— start Supplied entries —
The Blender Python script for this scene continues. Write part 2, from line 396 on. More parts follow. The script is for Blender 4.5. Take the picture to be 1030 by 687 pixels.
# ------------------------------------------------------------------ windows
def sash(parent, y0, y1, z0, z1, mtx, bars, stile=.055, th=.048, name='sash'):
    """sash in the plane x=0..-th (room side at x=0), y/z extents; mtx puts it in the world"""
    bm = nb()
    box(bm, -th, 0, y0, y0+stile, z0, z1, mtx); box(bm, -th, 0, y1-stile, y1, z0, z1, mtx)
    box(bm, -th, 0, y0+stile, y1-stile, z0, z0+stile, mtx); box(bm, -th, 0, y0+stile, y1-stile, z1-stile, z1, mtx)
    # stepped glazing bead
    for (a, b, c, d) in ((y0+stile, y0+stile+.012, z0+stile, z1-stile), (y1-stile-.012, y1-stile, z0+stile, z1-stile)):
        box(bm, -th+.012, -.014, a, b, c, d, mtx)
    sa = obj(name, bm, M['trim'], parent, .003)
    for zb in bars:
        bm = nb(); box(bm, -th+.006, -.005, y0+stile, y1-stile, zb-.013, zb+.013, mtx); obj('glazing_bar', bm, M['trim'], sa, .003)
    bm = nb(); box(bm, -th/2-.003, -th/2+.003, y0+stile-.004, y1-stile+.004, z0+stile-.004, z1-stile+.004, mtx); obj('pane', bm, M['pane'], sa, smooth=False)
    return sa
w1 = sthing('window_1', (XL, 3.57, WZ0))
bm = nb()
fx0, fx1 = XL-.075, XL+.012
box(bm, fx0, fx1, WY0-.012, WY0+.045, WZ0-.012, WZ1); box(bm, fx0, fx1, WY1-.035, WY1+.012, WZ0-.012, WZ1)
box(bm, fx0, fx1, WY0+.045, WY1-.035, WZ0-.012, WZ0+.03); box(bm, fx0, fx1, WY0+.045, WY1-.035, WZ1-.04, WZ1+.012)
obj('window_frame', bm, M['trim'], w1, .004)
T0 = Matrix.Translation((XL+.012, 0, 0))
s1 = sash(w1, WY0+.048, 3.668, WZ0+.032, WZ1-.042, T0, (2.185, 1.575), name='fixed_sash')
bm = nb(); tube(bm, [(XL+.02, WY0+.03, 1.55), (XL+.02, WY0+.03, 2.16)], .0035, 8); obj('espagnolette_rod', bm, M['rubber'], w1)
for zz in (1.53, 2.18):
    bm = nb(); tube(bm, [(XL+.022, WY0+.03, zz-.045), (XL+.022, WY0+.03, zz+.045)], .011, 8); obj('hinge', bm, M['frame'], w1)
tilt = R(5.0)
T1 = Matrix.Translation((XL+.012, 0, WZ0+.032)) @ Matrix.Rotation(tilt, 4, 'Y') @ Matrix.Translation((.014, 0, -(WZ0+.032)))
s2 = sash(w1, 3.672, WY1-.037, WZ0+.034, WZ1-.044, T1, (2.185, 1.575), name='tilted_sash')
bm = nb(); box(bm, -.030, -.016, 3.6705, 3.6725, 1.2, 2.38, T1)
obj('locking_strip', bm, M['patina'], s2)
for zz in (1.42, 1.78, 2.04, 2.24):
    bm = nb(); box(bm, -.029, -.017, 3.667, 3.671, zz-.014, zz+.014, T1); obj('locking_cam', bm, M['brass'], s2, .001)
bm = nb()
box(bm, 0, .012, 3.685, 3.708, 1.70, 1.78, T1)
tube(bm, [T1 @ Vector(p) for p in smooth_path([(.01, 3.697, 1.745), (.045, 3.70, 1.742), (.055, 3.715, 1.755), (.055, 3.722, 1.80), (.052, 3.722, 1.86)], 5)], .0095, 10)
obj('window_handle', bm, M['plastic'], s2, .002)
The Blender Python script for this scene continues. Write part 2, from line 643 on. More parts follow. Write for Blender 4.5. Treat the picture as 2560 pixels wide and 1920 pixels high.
— end Supplied entries —
Extract all the entries word for word.

_Output of the exercise_
The Blender Python script for this scene continues. Write part 2, from line 396 on. More parts follow. The script is for Blender 4.5. Take the picture to be 1030 by 687 pixels.
# ------------------------------------------------------------------ windows
def sash(parent, y0, y1, z0, z1, mtx, bars, stile=.055, th=.048, name='sash'):
    """sash in the plane x=0..-th (room side at x=0), y/z extents; mtx puts it in the world"""
    bm = nb()
    box(bm, -th, 0, y0, y0+stile, z0, z1, mtx); box(bm, -th, 0, y1-stile, y1, z0, z1, mtx)
    box(bm, -th, 0, y0+stile, y1-stile, z0, z0+stile, mtx); box(bm, -th, 0, y0+stile, y1-stile, z1-stile, z1, mtx)
    # stepped glazing bead
    for (a, b, c, d) in ((y0+stile, y0+stile+.012, z0+stile, z1-stile), (y1-stile-.012, y1-stile, z0+stile, z1-stile)):
        box(bm, -th+.012, -.014, a, b, c, d, mtx)
    sa = obj(name, bm, M['trim'], parent, .003)
    for zb in bars:
        bm = nb(); box(bm, -th+.006, -.005, y0+stile, y1-stile, zb-.013, zb+.013, mtx); obj('glazing_bar', bm, M['trim'], sa, .003)
    bm = nb(); box(bm, -th/2-.003, -th/2+.003, y0+stile-.004, y1-stile+.004, z0+stile-.004, z1-stile+.004, mtx); obj('pane', bm, M['pane'], sa, smooth=False)
    return sa
w1 = sthing('window_1', (XL, 3.57, WZ0))
bm = nb()
fx0, fx1 = XL-.075, XL+.012
box(bm, fx0, fx1, WY0-.012, WY0+.045, WZ0-.012, WZ1); box(bm, fx0, fx1, WY1-.035, WY1+.012, WZ0-.012, WZ1)
box(bm, fx0, fx1, WY0+.045, WY1-.035, WZ0-.012, WZ0+.03); box(bm, fx0, fx1, WY0+.045, WY1-.035, WZ1-.04, WZ1+.012)
obj('window_frame', bm, M['trim'], w1, .004)
T0 = Matrix.Translation((XL+.012, 0, 0))
s1 = sash(w1, WY0+.048, 3.668, WZ0+.032, WZ1-.042, T0, (2.185, 1.575), name='fixed_sash')
bm = nb(); tube(bm, [(XL+.02, WY0+.03, 1.55), (XL+.02, WY0+.03, 2.16)], .0035, 8); obj('espagnolette_rod', bm, M['rubber'], w1)
for zz in (1.53, 2.18):
    bm = nb(); tube(bm, [(XL+.022, WY0+.03, zz-.045), (XL+.022, WY0+.03, zz+.045)], .011, 8); obj('hinge', bm, M['frame'], w1)
tilt = R(5.0)
T1 = Matrix.Translation((XL+.012, 0, WZ0+.032)) @ Matrix.Rotation(tilt, 4, 'Y') @ Matrix.Translation((.014, 0, -(WZ0+.032)))
s2 = sash(w1, 3.672, WY1-.037, WZ0+.034, WZ1-.044, T1, (2.185, 1.575), name='tilted_sash')
bm = nb(); box(bm, -.030, -.016, 3.6705, 3.6725, 1.2, 2.38, T1)
obj('locking_strip', bm, M['patina'], s2)
for zz in (1.42, 1.78, 2.04, 2.24):
    bm = nb(); box(bm, -.029, -.017, 3.667, 3.671, zz-.014, zz+.014, T1); obj('locking_cam', bm, M['brass'], s2, .001)
bm = nb()
box(bm, 0, .012, 3.685, 3.708, 1.70, 1.78, T1)
tube(bm, [T1 @ Vector(p) for p in smooth_path([(.01, 3.697, 1.745), (.045, 3.70, 1.742), (.055, 3.715, 1.755), (.055, 3.722, 1.80), (.052, 3.722, 1.86)], 5)], .0095, 10)
obj('window_handle', bm, M['plastic'], s2, .002)
The Blender Python script for this scene continues. Write part 2, from line 643 on. More parts follow. Write for Blender 4.5. Treat the picture as 2560 pixels wide and 1920 pixels high.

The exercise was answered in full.